Michael Michetti’s tender direction accents the actors’ cheerfully wry intelligence that floats over and then dips into their agonies. When Bloom’s Catherine collapses with an emotional seizure in Siena after viewing St. Catherine’s mummified head, Marsh’s kindly desperate Philip tries to calm her by having her pray. “Good,” he says. “Jesus will be here with you while I go get a cab. Then we’ll go back to the hotel and watch CNN.” This is Philip’s unwittingly ludicrous version of comfort: that network news will provide a happy escape from the harsher realities of Medieval relics.

Desma Murphy’s multilevel Byzantine set, with its suggestions of arches and a nave ceiling, plays beautifully with Jeremy Pivnick’s cinematic lighting design and David B. Marling’s seductively haunting neo-Gregorian sound transitions.


When political conversation
fails to converse, the arts drift toward theology for some comprehension of what, on Earth, we’re doing.
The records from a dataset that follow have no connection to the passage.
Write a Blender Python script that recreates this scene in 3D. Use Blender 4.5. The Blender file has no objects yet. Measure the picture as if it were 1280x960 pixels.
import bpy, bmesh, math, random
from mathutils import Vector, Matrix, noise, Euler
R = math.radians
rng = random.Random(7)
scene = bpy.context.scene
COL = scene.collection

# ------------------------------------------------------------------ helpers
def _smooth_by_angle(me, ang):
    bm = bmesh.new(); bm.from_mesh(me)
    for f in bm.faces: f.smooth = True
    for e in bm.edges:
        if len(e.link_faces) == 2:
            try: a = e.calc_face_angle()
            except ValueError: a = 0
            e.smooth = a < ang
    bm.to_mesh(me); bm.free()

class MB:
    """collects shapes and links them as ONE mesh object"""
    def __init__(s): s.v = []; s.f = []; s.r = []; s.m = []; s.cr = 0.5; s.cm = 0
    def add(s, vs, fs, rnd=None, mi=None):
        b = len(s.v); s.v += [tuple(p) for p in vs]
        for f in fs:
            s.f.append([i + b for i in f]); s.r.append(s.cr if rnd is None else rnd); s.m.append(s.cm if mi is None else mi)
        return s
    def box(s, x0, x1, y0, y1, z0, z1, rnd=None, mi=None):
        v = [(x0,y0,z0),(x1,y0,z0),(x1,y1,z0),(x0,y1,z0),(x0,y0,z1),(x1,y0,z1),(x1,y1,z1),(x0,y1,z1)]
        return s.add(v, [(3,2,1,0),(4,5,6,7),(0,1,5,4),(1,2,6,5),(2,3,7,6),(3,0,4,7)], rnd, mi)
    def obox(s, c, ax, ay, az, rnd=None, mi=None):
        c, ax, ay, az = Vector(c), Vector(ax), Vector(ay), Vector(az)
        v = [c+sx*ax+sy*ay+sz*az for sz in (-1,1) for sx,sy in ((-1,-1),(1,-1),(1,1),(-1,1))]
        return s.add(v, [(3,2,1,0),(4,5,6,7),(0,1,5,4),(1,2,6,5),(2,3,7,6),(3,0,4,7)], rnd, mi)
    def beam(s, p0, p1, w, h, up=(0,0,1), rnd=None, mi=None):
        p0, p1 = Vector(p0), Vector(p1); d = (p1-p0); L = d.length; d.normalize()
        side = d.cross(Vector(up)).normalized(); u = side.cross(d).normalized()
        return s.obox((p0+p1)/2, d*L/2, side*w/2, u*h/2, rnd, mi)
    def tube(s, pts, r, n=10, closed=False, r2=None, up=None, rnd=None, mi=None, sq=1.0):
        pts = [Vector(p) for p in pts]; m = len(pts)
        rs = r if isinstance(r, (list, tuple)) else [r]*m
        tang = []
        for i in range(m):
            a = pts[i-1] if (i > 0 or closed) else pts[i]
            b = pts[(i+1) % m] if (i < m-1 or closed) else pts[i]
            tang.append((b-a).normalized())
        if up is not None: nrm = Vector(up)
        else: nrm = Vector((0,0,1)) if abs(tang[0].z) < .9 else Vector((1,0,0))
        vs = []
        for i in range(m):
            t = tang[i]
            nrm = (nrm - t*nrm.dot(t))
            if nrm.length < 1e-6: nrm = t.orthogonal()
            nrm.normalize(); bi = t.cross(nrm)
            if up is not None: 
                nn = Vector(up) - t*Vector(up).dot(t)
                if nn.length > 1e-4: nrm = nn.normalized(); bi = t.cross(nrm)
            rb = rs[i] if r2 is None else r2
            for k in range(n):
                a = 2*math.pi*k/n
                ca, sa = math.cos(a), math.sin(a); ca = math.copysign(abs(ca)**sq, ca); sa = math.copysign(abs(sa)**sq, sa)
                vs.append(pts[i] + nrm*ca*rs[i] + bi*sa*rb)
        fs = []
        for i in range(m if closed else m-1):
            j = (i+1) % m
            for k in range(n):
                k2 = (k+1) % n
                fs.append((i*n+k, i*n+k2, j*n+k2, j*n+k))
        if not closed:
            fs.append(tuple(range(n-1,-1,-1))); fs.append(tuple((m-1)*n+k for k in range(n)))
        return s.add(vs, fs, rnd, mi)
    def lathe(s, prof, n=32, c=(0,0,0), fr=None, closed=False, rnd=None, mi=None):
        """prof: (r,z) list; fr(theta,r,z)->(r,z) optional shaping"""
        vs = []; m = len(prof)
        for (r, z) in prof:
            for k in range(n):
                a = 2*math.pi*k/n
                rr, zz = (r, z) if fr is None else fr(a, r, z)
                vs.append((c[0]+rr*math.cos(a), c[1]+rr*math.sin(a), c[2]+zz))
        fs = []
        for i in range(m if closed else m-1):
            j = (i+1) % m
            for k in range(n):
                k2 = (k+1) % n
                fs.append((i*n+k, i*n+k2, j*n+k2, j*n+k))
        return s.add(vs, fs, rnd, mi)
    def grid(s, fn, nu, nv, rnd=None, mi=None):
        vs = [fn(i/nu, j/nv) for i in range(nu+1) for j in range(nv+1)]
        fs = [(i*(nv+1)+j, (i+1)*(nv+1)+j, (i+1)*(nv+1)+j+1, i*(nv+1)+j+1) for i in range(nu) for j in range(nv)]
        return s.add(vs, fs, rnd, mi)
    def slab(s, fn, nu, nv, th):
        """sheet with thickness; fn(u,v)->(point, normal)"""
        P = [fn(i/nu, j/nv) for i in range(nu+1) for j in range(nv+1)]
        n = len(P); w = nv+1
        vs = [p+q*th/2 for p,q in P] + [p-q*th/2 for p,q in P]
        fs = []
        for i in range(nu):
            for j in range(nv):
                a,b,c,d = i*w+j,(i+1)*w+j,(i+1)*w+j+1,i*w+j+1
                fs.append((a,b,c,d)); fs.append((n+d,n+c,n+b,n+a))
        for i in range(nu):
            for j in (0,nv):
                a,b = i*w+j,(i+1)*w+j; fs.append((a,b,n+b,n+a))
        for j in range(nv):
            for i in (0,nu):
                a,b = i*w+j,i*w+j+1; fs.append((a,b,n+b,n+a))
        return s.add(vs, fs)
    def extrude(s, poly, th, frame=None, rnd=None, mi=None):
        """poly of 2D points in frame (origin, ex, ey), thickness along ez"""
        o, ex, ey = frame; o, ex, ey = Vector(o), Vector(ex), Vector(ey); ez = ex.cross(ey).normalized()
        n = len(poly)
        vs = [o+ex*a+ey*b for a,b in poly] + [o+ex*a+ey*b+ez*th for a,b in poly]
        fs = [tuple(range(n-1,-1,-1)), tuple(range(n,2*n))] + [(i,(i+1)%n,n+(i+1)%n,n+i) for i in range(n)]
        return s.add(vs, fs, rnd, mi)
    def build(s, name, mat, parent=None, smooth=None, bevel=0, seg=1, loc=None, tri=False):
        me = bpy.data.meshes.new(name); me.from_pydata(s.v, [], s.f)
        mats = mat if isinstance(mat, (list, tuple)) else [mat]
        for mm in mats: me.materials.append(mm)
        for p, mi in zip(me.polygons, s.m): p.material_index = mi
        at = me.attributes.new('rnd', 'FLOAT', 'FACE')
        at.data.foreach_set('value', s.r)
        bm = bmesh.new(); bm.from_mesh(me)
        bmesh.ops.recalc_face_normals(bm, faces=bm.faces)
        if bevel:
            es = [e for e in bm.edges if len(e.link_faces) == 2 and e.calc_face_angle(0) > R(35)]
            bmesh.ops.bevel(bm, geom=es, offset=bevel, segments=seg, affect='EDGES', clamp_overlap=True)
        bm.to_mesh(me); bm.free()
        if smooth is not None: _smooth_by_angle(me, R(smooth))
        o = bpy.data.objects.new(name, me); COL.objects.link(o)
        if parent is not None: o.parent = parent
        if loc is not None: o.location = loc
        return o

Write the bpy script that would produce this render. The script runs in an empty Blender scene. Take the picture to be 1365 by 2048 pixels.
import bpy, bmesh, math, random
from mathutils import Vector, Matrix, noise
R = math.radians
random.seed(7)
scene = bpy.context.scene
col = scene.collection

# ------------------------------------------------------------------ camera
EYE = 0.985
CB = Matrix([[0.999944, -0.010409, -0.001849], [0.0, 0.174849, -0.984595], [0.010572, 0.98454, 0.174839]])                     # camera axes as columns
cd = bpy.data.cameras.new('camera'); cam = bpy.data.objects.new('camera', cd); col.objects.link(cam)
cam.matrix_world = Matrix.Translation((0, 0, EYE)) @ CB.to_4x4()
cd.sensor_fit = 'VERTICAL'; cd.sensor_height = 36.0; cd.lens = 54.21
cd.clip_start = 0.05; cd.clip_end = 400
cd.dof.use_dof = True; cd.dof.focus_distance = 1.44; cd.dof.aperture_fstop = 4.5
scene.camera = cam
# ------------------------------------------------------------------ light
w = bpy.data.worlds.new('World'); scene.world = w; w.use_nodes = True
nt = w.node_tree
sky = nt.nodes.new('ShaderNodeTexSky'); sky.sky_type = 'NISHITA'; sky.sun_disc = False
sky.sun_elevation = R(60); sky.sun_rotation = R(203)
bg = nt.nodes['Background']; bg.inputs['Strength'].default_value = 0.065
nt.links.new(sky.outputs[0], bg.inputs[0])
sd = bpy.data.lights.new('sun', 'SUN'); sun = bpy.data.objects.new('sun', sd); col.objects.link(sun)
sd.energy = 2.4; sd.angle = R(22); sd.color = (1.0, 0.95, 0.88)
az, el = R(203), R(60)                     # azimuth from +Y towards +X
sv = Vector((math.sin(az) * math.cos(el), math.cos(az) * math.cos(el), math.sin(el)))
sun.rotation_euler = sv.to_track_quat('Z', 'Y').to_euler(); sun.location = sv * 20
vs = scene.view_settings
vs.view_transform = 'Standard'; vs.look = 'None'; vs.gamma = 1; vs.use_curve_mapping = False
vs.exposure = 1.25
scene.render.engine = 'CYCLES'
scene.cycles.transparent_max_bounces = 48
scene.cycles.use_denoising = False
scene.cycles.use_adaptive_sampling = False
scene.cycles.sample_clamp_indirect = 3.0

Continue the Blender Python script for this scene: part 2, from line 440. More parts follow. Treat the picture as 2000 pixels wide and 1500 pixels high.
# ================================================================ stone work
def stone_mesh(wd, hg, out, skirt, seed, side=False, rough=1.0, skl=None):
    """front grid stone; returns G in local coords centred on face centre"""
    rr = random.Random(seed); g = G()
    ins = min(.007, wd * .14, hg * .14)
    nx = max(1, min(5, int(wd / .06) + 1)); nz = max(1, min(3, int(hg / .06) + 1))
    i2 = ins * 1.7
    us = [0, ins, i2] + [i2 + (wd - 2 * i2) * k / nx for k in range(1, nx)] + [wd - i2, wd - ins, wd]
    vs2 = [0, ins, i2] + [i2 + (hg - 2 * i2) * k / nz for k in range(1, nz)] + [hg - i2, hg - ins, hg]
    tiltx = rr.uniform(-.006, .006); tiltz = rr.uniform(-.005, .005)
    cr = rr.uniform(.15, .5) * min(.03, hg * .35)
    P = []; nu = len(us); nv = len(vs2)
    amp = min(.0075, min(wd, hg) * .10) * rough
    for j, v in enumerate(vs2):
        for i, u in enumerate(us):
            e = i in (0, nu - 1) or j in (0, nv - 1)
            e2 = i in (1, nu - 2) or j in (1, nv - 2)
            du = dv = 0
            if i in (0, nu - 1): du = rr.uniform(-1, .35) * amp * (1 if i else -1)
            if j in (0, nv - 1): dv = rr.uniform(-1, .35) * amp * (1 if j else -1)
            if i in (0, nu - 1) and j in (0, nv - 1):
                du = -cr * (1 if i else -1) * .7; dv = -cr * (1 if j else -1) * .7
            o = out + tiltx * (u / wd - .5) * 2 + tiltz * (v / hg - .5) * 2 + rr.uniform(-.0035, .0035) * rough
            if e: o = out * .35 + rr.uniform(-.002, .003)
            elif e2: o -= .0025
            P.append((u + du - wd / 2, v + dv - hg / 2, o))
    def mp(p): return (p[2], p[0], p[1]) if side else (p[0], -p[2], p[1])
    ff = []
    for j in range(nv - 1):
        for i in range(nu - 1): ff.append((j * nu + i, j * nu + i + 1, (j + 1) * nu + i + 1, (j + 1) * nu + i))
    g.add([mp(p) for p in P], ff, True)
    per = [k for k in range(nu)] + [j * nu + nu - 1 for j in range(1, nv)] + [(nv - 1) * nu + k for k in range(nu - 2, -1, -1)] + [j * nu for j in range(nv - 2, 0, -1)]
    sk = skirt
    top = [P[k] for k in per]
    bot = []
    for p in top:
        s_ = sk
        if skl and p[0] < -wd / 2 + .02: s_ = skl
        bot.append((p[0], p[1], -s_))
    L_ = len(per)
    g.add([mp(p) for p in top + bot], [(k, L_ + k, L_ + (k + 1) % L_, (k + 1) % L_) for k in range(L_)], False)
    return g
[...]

The nihilistic Dada art movement was born from the chaos of World War I. The Theater of the Absurd emerged from the paralyzing terror of the atomic bomb —movements that openly questioned the capacities of reason and language when God’s throne sits so evidently vacant.

Ouroboros, however, skirts nihilism, existentialism and postmodernism. It’s as comforting as a priest who believes. The play is back there with Galileo, looking with wonder at the paths of the stars and relishing the beauty of the trails they reveal. The play screams from inside out, and outside in, that the shape of things is orderly and symmetrical, that there really is a Guiding Hand. As theological dramas go, it’s about as optimistic as any contemporary playwright can reasonably get away with. In the stench of an election year, its perspective is as fresh as an ocean breeze.